— Stated task —
Which lines run from the first one up to and including the one with "COL = bpy.context.scene.collection"? Print exactly those.

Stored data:
○ ○ ○ ○ ○ ○ ○
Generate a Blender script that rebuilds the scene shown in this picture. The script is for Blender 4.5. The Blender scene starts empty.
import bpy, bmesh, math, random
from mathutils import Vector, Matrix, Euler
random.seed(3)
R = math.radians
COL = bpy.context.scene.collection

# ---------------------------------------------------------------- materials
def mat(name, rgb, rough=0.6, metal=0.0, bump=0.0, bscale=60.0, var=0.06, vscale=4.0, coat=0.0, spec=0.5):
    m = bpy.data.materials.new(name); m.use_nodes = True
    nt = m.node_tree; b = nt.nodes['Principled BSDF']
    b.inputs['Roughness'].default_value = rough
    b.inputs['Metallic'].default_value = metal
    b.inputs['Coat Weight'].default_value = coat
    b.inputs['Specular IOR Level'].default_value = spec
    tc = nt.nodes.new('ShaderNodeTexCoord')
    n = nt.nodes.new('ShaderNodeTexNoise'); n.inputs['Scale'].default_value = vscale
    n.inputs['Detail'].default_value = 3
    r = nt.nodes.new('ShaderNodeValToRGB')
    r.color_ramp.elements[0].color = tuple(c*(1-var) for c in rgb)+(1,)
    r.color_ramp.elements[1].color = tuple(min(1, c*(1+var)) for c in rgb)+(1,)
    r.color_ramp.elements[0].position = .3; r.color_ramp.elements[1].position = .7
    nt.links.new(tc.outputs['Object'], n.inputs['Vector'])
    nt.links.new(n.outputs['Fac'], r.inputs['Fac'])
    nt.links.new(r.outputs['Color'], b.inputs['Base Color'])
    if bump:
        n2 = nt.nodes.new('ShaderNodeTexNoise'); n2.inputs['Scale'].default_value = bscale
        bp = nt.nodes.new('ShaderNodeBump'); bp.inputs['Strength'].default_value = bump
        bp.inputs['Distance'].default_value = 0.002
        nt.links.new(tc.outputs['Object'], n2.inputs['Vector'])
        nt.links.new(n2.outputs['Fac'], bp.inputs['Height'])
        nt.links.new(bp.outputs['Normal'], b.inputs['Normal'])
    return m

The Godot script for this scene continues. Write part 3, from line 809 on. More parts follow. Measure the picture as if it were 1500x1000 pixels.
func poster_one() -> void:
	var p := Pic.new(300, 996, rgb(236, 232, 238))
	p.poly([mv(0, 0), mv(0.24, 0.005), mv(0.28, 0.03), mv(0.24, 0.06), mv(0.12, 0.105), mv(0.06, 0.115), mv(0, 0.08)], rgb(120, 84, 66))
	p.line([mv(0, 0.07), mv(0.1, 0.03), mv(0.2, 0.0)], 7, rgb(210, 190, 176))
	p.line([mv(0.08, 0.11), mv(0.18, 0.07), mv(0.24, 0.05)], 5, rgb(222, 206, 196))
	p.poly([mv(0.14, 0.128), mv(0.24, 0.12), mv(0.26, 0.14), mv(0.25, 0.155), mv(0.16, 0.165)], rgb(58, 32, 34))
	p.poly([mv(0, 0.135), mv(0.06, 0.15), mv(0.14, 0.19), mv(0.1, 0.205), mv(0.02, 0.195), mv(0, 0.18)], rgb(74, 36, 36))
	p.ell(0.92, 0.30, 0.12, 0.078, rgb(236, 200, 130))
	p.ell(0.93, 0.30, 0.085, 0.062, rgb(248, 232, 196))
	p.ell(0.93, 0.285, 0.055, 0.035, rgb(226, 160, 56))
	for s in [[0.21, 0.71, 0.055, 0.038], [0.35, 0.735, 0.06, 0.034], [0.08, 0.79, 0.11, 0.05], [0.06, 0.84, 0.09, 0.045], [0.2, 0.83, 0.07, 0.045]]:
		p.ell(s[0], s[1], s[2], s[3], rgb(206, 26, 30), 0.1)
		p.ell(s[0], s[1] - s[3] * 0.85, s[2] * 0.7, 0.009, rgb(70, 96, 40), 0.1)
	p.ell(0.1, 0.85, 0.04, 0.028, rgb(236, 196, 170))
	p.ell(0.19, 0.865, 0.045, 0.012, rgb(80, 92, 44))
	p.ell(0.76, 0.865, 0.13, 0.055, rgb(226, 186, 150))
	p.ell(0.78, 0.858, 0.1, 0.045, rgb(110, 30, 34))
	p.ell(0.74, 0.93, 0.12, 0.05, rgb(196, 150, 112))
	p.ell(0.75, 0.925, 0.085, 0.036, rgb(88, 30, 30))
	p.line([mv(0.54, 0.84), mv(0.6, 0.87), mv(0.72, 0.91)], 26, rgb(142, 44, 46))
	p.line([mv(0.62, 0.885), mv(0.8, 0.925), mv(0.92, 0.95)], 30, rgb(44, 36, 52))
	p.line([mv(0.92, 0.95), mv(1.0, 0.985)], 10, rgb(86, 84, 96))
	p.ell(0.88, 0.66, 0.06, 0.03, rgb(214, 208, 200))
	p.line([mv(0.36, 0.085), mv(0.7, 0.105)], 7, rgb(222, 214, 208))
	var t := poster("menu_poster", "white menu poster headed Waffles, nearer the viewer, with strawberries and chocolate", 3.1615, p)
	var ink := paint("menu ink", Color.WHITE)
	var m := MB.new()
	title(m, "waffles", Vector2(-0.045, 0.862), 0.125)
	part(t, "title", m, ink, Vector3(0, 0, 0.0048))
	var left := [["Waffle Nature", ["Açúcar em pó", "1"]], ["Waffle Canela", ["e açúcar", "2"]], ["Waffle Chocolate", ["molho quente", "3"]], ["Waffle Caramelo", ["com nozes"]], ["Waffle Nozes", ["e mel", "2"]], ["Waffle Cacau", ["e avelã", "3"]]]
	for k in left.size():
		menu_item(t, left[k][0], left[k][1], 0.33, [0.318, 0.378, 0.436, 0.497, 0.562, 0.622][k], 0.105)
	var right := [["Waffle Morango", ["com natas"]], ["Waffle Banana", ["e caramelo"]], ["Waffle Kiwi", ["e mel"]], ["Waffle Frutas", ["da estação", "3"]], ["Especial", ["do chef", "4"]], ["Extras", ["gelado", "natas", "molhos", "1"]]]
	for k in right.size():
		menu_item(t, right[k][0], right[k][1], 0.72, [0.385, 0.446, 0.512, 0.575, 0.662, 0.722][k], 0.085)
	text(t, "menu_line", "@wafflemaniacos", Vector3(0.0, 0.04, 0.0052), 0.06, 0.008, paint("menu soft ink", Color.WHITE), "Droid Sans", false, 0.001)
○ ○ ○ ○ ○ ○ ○
— Task result —
Generate a Blender script that rebuilds the scene shown in this picture. The script is for Blender 4.5. The Blender scene starts empty.
import bpy, bmesh, math, random
from mathutils import Vector, Matrix, Euler
random.seed(3)
R = math.radians
COL = bpy.context.scene.collection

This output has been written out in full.